Theorists of the network society are quite clear that the reason why a computer appeared in every home and individuals became networked is the deregulation of national economies during the 1980s. In these latter days of capitalism, the deregulated economies can no longer thrive on turning raw materials into useful objects; as well, they deal in knowledge-products and services. The shoe business once consisted of a shoe-maker making shoes and selling them to someone who needed to protect their feet; shoes then became an industrialised mass-product made in factories and bought in shops; and now the making and selling of shoes are only small parts of a shoe industry that markets not only shoes but also ideas about shoes and their wearers, images of shoes, discussions about trends in shoes, celebrations of shoe designers and exhibitions of their work, films and TV shows in which shoes play significant roles, and shoes that reduce obesity and combat climate change. Much of this ‘about-shoes’ industry is transacted via networked home computers, alongside advertisements for actual shoes, which still sometimes serve to protect our feet. In the early twenty-first century, the average woman in the West owns thirty pairs of shoes, though she wears only four pairs of them.

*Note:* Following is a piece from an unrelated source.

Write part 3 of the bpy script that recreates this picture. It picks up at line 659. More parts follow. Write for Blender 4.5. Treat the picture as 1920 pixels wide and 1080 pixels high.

This knowledge-and-service orientation, in our ‘post-industrial’ society, arose from the economic and social crises of the 1970s and 1980s. Now, economies aim for national competitiveness in the global market by promoting innovation, and by providing the social and economic conditions for innovation. ‘Innovation’ in the twenty-first century tends to mean new technology. Technologies are often material artefacts, like shoes, but, like the shoes of the twenty-first century, they have attached to them less tangible social meanings (such as hope for a better future), which are an important aspect of their value (Thorpe and Gregory, 2010). These meanings are constructed and shared through communicative action which is therefore a form of work, adding value to goods beyond that of their material being and ostensible purpose (which accounts for the 26 pairs of shoes under my bed that I never wear, and so have no value as shoes). This work to construct and share the meaning of new or prospective technologies is an important form of production, because innovations will thrive only if society accepts them. In the past, individual scientists have talked about how science – usually their own research – will contribute to national prosperity, and politicians have made similar arguments about science, talking about new products for us to buy and sell, and new ways of making them; but now the public communication of science – in and of itself – contributes to national prosperity. What will make us – the nation, but also individual entrepreneurs – rich is not just ‘science’ itself, nor even just ‘the products of science’, but also ‘talk’ about science and its products, which becomes a good in itself. And, unlike the dwindling resources of the post-industrial age, ‘talk’ is a non-rival good, because you can sell it and still have it, to sell again.

Charles Thorpe and I have explored the implications of the commodification of talk about science elsewhere (Thorpe and Gregory, 2010). But it is important here to understand public engagement about science as economically productive. Firstly, like traditional science communication, it constructs a public that knows how to be knowledge-workers and consumers. Secondly, and unlike traditional science communication, public engagement mobilises this public in the work of creating and shaping the meaning or image of science and its products. Notice that this productivity arises from the dialogical activity itself; it is not about what is done with the outcomes of the dialogue (which may be, as its critics note, nothing at all). It is also a form of productivity that can be set in train far in advance of the technology itself (which may even never happen), creating meaning and value untrammelled by real-world constraints (in which context, the nanoparticles that eventually gave us stain-resistant trousers were a disappointment). That is what science communication does in the late-capitalist economies of the twenty-first century.